#### [Goal of the exercise]
Reproduce every line of the listing as written, apart from the pictures.
------------------------------------------------------------
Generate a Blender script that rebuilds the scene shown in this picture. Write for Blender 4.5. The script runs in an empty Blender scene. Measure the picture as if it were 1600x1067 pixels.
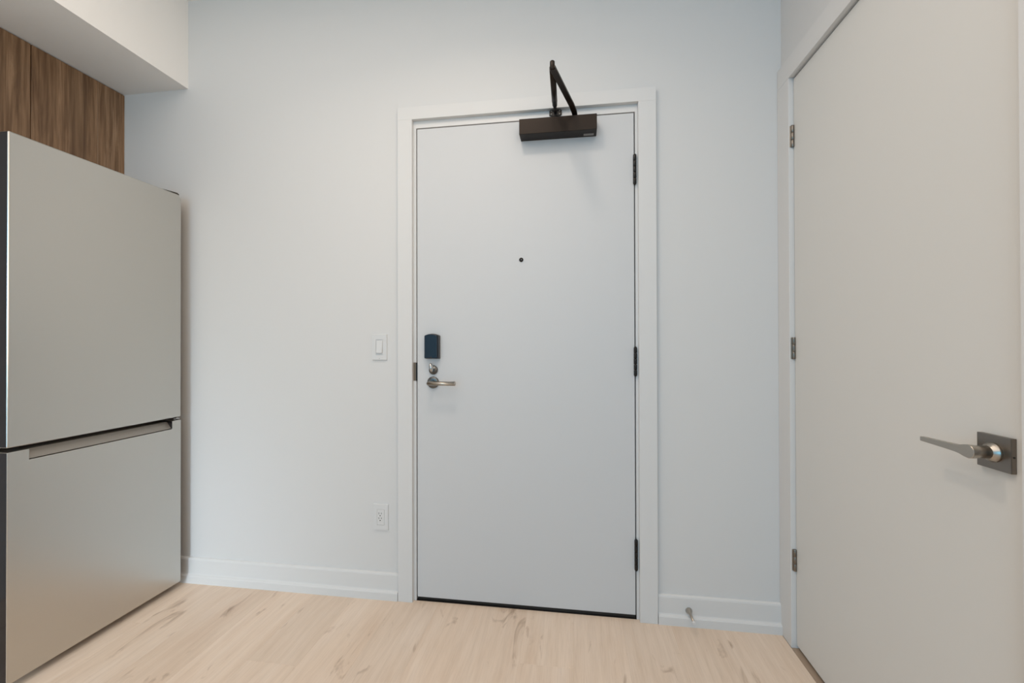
import bpy, bmesh, math, random
from mathutils import Vector, Matrix
random.seed(7)
S = bpy.context.scene
C = S.collection

# ------------------------------------------------------------------ camera
F, YAW, PIT, ROL = 668.0, 0.1428, 0.0053, -0.0023
cam_d = bpy.data.cameras.new('camera')
cam_d.sensor_width = 36.0
cam_d.lens = F / 1600 * 36.0
cam_d.clip_start = 0.02
cam = bpy.data.objects.new('camera', cam_d)
C.objects.link(cam)
fw = Vector((-math.sin(YAW) * math.cos(PIT), math.cos(YAW) * math.cos(PIT), math.sin(PIT)))
r0 = Vector((math.cos(YAW), math.sin(YAW), 0))
u0 = r0.cross(fw)
rt = r0 * math.cos(ROL) + u0 * math.sin(ROL)
up = -r0 * math.sin(ROL) + u0 * math.cos(ROL)
cam.matrix_world = Matrix(((rt.x, up.x, -fw.x, 0.6727), (rt.y, up.y, -fw.y, -1.7827),
                           (rt.z, up.z, -fw.z, 1.1116), (0, 0, 0, 1)))
S.camera = cam

# ------------------------------------------------------------------ light and exposure
S.view_settings.view_transform = 'Standard'
S.view_settings.look = 'None'
S.view_settings.gamma = 1
S.view_settings.use_curve_mapping = False
S.view_settings.exposure = 0.02

P_WIN, C_WIN = 56, (0.24, 0.66, 1.0)
P_LOW, C_LOW = 3.6, (0.78, 0.90, 1.0)
P_SIDE, C_SIDE = 7.4, (1.0, 0.81, 0.60)
P_SOFT, C_SOFT = 38, (1.0, 0.87, 0.765)
P_DOWN, C_DOWN = 4.0, (1.0, 0.84, 0.68)

world = bpy.data.worlds.new('world')
S.world = world
world.use_nodes = True
world.node_tree.nodes['Background'].inputs[0].default_value = (0.75, 0.87, 1.0, 1)
world.node_tree.nodes['Background'].inputs[1].default_value = 0.0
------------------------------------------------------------
#### [Answer to this task]
Generate a Blender script that rebuilds the scene shown in this picture. Write for Blender 4.5. The script runs in an empty Blender scene. Measure the picture as if it were 1600x1067 pixels.
import bpy, bmesh, math, random
from mathutils import Vector, Matrix
random.seed(7)
S = bpy.context.scene
C = S.collection

# ------------------------------------------------------------------ camera
F, YAW, PIT, ROL = 668.0, 0.1428, 0.0053, -0.0023
cam_d = bpy.data.cameras.new('camera')
cam_d.sensor_width = 36.0
cam_d.lens = F / 1600 * 36.0
cam_d.clip_start = 0.02
cam = bpy.data.objects.new('camera', cam_d)
C.objects.link(cam)
fw = Vector((-math.sin(YAW) * math.cos(PIT), math.cos(YAW) * math.cos(PIT), math.sin(PIT)))
r0 = Vector((math.cos(YAW), math.sin(YAW), 0))
u0 = r0.cross(fw)
rt = r0 * math.cos(ROL) + u0 * math.sin(ROL)
up = -r0 * math.sin(ROL) + u0 * math.cos(ROL)
cam.matrix_world = Matrix(((rt.x, up.x, -fw.x, 0.6727), (rt.y, up.y, -fw.y, -1.7827),
                           (rt.z, up.z, -fw.z, 1.1116), (0, 0, 0, 1)))
S.camera = cam

# ------------------------------------------------------------------ light and exposure
S.view_settings.view_transform = 'Standard'
S.view_settings.look = 'None'
S.view_settings.gamma = 1
S.view_settings.use_curve_mapping = False
S.view_settings.exposure = 0.02

P_WIN, C_WIN = 56, (0.24, 0.66, 1.0)
P_LOW, C_LOW = 3.6, (0.78, 0.90, 1.0)
P_SIDE, C_SIDE = 7.4, (1.0, 0.81, 0.60)
P_SOFT, C_SOFT = 38, (1.0, 0.87, 0.765)
P_DOWN, C_DOWN = 4.0, (1.0, 0.84, 0.68)

world = bpy.data.worlds.new('world')
S.world = world
world.use_nodes = True
world.node_tree.nodes['Background'].inputs[0].default_value = (0.75, 0.87, 1.0, 1)
world.node_tree.nodes['Background'].inputs[1].default_value = 0.0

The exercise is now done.